As Puget Sound Business Journal reporter Marc Stiles recently tells readers, “if it looks like there are more construction cranes dotting the city of Seattle’s skyline, it’s because there are.” According to a report released in mid-July by Rider Levett Bucknall, “Seattle’s crane count increased from 45 to 65 from December through May,” which means “Seattle has more cranes than any other U.S. city for the third year in a row.”

This marks the first time since the second half of 2016 that there were over 60 cranes in the Emerald City. Looking at the cranes currently dotting the skyline, almost half—27 to be exact—“were for mixed-use projects, with South Lake Union, Capitol Hill and downtown continuing to be prime areas for development.” The report outlines that the outlook for the rest of 2018 can be called “optimistic,” particularly with the repeal of the proposed head tax: “as the city is increasingly reliant on the tech sector as employers,” so “any small change by a major tech tenant could have a ripple effect across the entire construction market.”
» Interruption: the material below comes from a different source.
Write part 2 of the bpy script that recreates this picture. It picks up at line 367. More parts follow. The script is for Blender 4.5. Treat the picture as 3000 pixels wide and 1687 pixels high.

Looking across the nation, the Pacific Northwest is by far “the hottest region, with a total of 95 cranes in Seattle and Portland,” well above the 60 counted within Washington, D.C., New York and Boston combined. As was the case in previous years, Seattle led the U.S. in crane counts but fell short of Toronto’s numbers, which settled at just under 100 cranes as of the report.

The data, which was compiled only for areas where RGB operates, “also includes quarterly construction data.” Costs in Seattle from Q1 to Q2 2018 rose by 5 percent, which were topped by San Francisco and Portland, which reported increases of 6.9 percent and 6.3 percent, respectively.